Plus tard, la technologie prit une signification beaucoup plus large, en devenant synonyme de la méthode de l’enquête. Il reste que, pour Dewey, tout ce que font les hommes n’implique pas nécessairement un ajustement à leur environnement, tant et si bien que toute activité humaine n’est pas de la technologie.

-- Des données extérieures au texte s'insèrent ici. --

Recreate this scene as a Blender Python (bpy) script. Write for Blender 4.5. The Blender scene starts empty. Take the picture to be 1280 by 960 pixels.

Au final, la philosophie, ou plutôt, les philosophies du pragmatisme, reflets de l’‘esprit américain’, apparaissent comme un courant majeur et reconnu de la philosophie occidentale, ainsi qu’une contribution significative à une philosophie contemporaine de la technologie. Le pragmatisme s’est constitué en Amérique en une authentique tradition philosophique, en opposition avec celle de l’Europe longtemps dominée par les catégories et les hiérarchies héritées d’Aristote. La contribution majeure du pragmatisme est sans nul doute la transformation des relations entre théorie et pratique, qui déplut fortement à certains représentants de la philosophie européenne, qui la qualifiaient de ‘philosophies pour ingénieurs’. La raison de ce désaveu est la position trop centrale concédée à la conception technique (effets de l’action), au détriment d’une conception épistémique plus classique (cognition des causes). Le pragmatisme ouvrait ainsi la voie à une sorte de techno-centrisme fondé sur le critère général d’utilité, lequel semblait contradictoire avec un idéal esthétique de beauté et de liberté cher à certains philosophes européens. En fait, le pragmatisme affiche un attachement commun mais divers à l’expérimentalisme et à l’instrumentalisme, mais Dewey est le seul à avoir développé une authentique philosophie de la technologie.